■ Written problem ■
Write out each line exactly as it stands, please.
--- Recorded information ---
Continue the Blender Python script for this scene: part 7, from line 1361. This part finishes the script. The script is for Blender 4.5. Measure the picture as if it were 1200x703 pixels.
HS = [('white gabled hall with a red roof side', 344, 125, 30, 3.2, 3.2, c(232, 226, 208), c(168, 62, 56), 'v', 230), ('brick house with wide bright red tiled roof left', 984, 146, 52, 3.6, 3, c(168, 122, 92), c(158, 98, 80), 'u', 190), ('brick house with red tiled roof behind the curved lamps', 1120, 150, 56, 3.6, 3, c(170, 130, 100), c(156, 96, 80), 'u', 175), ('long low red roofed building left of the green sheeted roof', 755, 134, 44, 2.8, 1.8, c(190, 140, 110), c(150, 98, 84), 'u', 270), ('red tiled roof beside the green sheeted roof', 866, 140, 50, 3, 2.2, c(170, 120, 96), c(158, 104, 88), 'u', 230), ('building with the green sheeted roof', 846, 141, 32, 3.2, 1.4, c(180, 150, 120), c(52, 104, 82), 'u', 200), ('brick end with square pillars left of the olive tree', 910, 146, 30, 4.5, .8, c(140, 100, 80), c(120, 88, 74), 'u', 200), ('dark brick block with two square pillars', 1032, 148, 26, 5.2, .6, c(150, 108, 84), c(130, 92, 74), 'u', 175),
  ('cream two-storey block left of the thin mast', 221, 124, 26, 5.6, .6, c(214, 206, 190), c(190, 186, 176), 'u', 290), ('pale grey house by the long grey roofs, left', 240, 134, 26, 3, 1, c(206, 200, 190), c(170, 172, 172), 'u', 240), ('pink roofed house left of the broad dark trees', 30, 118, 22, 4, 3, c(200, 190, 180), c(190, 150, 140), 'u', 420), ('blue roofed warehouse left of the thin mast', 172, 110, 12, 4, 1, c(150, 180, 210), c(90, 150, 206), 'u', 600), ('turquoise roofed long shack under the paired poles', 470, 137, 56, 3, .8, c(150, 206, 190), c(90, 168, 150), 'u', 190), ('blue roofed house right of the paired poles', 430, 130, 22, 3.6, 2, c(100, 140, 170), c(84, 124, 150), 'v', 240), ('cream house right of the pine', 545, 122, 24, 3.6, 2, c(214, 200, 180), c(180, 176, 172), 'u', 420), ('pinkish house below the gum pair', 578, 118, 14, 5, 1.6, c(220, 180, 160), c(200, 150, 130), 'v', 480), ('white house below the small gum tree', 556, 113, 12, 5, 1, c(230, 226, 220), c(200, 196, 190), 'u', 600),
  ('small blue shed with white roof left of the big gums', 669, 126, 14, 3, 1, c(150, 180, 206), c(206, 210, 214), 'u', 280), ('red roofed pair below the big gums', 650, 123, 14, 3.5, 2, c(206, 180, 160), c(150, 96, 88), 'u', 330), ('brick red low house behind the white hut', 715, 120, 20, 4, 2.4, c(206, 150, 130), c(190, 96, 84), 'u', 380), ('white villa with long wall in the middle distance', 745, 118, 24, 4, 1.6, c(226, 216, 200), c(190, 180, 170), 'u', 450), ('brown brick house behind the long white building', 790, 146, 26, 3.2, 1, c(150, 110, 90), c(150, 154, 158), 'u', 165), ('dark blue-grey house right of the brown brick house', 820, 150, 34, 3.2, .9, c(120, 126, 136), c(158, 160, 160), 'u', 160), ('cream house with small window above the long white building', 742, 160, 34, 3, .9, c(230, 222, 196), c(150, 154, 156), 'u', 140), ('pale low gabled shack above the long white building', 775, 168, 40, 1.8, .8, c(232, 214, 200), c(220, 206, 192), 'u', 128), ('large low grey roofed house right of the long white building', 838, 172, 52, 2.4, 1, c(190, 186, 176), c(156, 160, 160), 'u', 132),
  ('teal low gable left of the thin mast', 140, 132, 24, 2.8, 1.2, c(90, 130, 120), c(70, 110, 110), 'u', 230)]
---
■ Correct answer ■
Continue the Blender Python script for this scene: part 7, from line 1361. This part finishes the script. The script is for Blender 4.5. Measure the picture as if it were 1200x703 pixels.
HS = [('white gabled hall with a red roof side', 344, 125, 30, 3.2, 3.2, c(232, 226, 208), c(168, 62, 56), 'v', 230), ('brick house with wide bright red tiled roof left', 984, 146, 52, 3.6, 3, c(168, 122, 92), c(158, 98, 80), 'u', 190), ('brick house with red tiled roof behind the curved lamps', 1120, 150, 56, 3.6, 3, c(170, 130, 100), c(156, 96, 80), 'u', 175), ('long low red roofed building left of the green sheeted roof', 755, 134, 44, 2.8, 1.8, c(190, 140, 110), c(150, 98, 84), 'u', 270), ('red tiled roof beside the green sheeted roof', 866, 140, 50, 3, 2.2, c(170, 120, 96), c(158, 104, 88), 'u', 230), ('building with the green sheeted roof', 846, 141, 32, 3.2, 1.4, c(180, 150, 120), c(52, 104, 82), 'u', 200), ('brick end with square pillars left of the olive tree', 910, 146, 30, 4.5, .8, c(140, 100, 80), c(120, 88, 74), 'u', 200), ('dark brick block with two square pillars', 1032, 148, 26, 5.2, .6, c(150, 108, 84), c(130, 92, 74), 'u', 175),
  ('cream two-storey block left of the thin mast', 221, 124, 26, 5.6, .6, c(214, 206, 190), c(190, 186, 176), 'u', 290), ('pale grey house by the long grey roofs, left', 240, 134, 26, 3, 1, c(206, 200, 190), c(170, 172, 172), 'u', 240), ('pink roofed house left of the broad dark trees', 30, 118, 22, 4, 3, c(200, 190, 180), c(190, 150, 140), 'u', 420), ('blue roofed warehouse left of the thin mast', 172, 110, 12, 4, 1, c(150, 180, 210), c(90, 150, 206), 'u', 600), ('turquoise roofed long shack under the paired poles', 470, 137, 56, 3, .8, c(150, 206, 190), c(90, 168, 150), 'u', 190), ('blue roofed house right of the paired poles', 430, 130, 22, 3.6, 2, c(100, 140, 170), c(84, 124, 150), 'v', 240), ('cream house right of the pine', 545, 122, 24, 3.6, 2, c(214, 200, 180), c(180, 176, 172), 'u', 420), ('pinkish house below the gum pair', 578, 118, 14, 5, 1.6, c(220, 180, 160), c(200, 150, 130), 'v', 480), ('white house below the small gum tree', 556, 113, 12, 5, 1, c(230, 226, 220), c(200, 196, 190), 'u', 600),
  ('small blue shed with white roof left of the big gums', 669, 126, 14, 3, 1, c(150, 180, 206), c(206, 210, 214), 'u', 280), ('red roofed pair below the big gums', 650, 123, 14, 3.5, 2, c(206, 180, 160), c(150, 96, 88), 'u', 330), ('brick red low house behind the white hut', 715, 120, 20, 4, 2.4, c(206, 150, 130), c(190, 96, 84), 'u', 380), ('white villa with long wall in the middle distance', 745, 118, 24, 4, 1.6, c(226, 216, 200), c(190, 180, 170), 'u', 450), ('brown brick house behind the long white building', 790, 146, 26, 3.2, 1, c(150, 110, 90), c(150, 154, 158), 'u', 165), ('dark blue-grey house right of the brown brick house', 820, 150, 34, 3.2, .9, c(120, 126, 136), c(158, 160, 160), 'u', 160), ('cream house with small window above the long white building', 742, 160, 34, 3, .9, c(230, 222, 196), c(150, 154, 156), 'u', 140), ('pale low gabled shack above the long white building', 775, 168, 40, 1.8, .8, c(232, 214, 200), c(220, 206, 192), 'u', 128), ('large low grey roofed house right of the long white building', 838, 172, 52, 2.4, 1, c(190, 186, 176), c(156, 160, 160), 'u', 132),
  ('teal low gable left of the thin mast', 140, 132, 24, 2.8, 1.2, c(90, 130, 120), c(70, 110, 110), 'u', 230)]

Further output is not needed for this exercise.